On Trekking through the Wilderness

It’s wretched.  Absolutely awful.  Carrying a heavy pack for miles and miles and never being quite sure when the end will come.  I never notice my environment.  I am fixated on the trail, the next step, and the necessity to keep going.

For a born and bred suburbanite, hiking makes zero sense.  Nothing about it is convenient.  And yet, because of this lack of convenience, your truest self is revealed.  Your habits vanish.  There is only what is, with awe in how little there is ‘supposed’ to be.

The way in is hard.   It usually requires climbing up.  You hate every switch back and unlevel surface.  You despise the waterfall as equally as trickling brook — anything that brings you out of the trudgery of your mindless grind and forces you to interact with this place and task you dislike.

How little I push myself when in control of my surroundings and resources.  I only work to feel good (and then halt and smile at my quick satisfaction).  My journeys are brief and comfortable, never far from a known edge.  This mountain was anything but.

Once you reach your destination, the most astounding joy surfaces.  The physical summit parallels the emotional one.  The beauty of completion magnifies the visual grandeur a thousand times.  You are here, and here, for once, is a place of rest.  Rest is the one luxury of the wild.  It can happen anytime and in a multitude of ways.  There is a magical transformation where being becomes a restful state.

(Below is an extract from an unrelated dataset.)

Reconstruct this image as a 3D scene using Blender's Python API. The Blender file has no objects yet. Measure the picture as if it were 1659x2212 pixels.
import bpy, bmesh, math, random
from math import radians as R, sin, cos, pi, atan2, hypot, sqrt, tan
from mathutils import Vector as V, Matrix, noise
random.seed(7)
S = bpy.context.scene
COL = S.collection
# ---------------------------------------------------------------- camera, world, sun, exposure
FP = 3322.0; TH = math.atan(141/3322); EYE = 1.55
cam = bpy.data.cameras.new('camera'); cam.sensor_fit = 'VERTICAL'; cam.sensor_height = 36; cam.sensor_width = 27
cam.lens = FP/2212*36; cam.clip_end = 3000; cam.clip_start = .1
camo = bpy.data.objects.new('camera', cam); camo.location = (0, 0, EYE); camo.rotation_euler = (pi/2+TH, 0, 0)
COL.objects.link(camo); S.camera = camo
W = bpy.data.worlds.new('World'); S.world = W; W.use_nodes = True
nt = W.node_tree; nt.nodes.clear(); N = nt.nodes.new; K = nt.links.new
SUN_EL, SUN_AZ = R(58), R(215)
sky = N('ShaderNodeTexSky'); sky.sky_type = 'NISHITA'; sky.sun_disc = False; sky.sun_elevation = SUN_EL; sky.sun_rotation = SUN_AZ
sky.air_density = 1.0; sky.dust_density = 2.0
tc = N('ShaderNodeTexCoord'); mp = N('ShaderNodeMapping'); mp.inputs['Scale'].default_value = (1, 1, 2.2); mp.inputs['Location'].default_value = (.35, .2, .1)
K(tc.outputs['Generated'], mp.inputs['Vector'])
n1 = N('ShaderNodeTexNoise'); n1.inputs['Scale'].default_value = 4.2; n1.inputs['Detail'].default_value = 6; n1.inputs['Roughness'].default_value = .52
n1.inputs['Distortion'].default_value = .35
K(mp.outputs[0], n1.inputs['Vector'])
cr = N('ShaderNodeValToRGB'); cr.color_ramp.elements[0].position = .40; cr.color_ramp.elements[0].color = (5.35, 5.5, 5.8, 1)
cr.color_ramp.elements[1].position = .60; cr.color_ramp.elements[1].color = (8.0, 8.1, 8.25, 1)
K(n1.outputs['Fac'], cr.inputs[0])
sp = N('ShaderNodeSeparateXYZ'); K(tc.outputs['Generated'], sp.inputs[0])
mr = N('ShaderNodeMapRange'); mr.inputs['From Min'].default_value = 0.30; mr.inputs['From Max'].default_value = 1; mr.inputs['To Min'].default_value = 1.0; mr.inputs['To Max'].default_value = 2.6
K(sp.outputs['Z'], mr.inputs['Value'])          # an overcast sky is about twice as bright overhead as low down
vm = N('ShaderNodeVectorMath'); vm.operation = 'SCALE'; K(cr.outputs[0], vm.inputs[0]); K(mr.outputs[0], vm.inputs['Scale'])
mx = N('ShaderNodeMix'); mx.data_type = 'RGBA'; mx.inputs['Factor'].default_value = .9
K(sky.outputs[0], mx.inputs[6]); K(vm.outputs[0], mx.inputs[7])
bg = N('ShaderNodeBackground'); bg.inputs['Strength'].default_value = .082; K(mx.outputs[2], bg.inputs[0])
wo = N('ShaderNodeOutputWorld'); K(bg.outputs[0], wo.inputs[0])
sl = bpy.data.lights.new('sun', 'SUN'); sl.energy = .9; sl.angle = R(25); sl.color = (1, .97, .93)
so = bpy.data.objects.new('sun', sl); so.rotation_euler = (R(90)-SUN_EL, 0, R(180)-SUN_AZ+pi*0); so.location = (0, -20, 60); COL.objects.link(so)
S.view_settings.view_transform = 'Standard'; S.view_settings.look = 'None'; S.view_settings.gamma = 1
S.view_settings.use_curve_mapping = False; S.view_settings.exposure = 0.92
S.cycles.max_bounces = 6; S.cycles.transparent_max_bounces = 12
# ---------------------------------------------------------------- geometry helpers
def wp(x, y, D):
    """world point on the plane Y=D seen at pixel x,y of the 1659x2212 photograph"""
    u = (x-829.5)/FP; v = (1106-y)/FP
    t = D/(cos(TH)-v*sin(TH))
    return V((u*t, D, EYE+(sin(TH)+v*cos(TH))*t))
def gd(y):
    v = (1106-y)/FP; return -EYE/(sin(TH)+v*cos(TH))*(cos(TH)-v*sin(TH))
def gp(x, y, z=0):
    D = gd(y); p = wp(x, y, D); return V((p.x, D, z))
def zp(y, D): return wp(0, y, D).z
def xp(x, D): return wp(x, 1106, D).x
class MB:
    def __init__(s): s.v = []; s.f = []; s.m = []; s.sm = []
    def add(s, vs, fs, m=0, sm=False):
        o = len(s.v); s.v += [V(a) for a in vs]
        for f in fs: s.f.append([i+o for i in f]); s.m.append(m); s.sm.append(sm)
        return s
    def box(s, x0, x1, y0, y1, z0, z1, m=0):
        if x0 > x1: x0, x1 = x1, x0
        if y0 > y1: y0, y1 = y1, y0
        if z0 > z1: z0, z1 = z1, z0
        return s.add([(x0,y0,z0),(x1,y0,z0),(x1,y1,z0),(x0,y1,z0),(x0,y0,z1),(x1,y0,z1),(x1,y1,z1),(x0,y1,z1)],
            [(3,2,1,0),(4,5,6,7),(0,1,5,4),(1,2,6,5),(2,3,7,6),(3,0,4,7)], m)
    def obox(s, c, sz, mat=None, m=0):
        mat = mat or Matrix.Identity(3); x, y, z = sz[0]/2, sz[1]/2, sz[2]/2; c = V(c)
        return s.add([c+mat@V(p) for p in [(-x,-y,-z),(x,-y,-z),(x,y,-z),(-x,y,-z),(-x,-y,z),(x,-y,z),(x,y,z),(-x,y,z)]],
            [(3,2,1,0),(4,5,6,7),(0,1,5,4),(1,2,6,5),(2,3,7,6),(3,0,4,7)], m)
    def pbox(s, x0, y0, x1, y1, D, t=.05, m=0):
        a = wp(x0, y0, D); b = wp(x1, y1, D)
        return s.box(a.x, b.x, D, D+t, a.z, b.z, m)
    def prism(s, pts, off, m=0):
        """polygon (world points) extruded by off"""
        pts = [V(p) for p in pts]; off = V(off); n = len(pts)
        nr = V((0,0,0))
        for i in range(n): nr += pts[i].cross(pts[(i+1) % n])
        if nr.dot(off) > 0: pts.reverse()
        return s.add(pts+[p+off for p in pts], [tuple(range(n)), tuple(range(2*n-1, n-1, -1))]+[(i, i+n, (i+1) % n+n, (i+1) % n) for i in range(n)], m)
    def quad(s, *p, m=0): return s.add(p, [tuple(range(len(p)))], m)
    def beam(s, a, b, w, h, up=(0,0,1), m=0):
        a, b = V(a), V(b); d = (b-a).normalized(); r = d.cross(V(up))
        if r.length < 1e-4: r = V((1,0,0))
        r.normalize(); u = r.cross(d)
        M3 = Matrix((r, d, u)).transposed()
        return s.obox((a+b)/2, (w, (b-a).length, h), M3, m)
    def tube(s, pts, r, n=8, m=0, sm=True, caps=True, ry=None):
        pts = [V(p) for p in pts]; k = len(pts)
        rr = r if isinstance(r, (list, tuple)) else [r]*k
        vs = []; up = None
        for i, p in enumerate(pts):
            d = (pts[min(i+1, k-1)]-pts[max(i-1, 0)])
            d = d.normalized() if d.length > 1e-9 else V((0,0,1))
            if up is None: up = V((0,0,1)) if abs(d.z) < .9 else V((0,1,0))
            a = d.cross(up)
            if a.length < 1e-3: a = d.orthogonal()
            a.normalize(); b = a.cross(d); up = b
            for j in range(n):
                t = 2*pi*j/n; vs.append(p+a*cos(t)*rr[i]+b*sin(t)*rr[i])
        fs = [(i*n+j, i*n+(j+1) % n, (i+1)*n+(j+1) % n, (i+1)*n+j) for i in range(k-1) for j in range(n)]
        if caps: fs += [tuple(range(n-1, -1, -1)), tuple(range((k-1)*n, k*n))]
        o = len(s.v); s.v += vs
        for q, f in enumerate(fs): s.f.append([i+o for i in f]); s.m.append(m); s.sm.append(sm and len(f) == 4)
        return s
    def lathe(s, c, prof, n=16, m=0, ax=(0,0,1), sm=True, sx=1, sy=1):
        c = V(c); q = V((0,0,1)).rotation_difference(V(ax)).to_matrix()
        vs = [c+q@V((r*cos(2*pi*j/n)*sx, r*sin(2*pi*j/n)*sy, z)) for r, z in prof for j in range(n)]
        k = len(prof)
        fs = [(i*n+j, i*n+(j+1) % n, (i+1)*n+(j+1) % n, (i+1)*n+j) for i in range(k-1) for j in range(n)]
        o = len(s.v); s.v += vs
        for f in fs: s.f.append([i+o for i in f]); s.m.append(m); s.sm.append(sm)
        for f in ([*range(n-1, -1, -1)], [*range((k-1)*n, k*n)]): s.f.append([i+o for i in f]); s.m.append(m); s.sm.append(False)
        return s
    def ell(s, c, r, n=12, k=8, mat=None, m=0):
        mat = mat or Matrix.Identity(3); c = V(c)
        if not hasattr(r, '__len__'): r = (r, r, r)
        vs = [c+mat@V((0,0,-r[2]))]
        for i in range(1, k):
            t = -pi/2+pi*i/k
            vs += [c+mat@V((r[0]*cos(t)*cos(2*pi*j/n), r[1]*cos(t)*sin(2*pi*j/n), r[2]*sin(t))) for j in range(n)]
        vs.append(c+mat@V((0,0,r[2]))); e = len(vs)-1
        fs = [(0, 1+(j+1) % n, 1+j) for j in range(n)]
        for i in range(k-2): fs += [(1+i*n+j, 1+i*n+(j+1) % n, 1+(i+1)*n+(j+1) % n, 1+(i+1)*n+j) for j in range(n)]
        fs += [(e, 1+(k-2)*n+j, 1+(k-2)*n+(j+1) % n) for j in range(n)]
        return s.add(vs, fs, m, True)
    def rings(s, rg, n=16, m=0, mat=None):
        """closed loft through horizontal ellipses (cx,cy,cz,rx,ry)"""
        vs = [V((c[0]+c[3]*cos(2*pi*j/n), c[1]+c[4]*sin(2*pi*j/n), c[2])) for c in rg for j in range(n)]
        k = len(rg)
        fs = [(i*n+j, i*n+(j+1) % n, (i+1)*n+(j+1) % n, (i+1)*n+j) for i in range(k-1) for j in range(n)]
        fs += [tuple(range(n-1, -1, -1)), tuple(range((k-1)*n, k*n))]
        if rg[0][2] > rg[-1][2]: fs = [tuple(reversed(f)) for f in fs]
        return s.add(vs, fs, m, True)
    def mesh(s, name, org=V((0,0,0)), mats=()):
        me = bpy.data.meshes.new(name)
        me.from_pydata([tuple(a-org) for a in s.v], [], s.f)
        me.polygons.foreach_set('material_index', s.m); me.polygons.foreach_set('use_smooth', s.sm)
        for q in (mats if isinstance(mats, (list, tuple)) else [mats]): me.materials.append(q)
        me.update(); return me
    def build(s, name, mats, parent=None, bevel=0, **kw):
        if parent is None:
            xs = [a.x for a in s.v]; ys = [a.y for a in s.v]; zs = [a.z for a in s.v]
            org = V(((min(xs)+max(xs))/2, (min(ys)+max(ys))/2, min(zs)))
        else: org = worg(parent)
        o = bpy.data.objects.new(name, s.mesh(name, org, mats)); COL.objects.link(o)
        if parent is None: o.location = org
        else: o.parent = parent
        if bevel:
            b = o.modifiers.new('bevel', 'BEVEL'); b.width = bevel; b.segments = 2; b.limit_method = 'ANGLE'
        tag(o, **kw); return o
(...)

Heading out, there is infinite buoyancy and vigor.  An excited engagement that feels like knowing hope sets in.  Hello creek! Hello slate rock!  Thank you for letting me slide underneath you, fallen tree!  I was never so happy to see horse poop in my life.  It was a sign that the start (and ultimately, the end) was very near.  When granted a given path to where you really want to go,  gratefulness becomes an appreciation of all that has lead you here.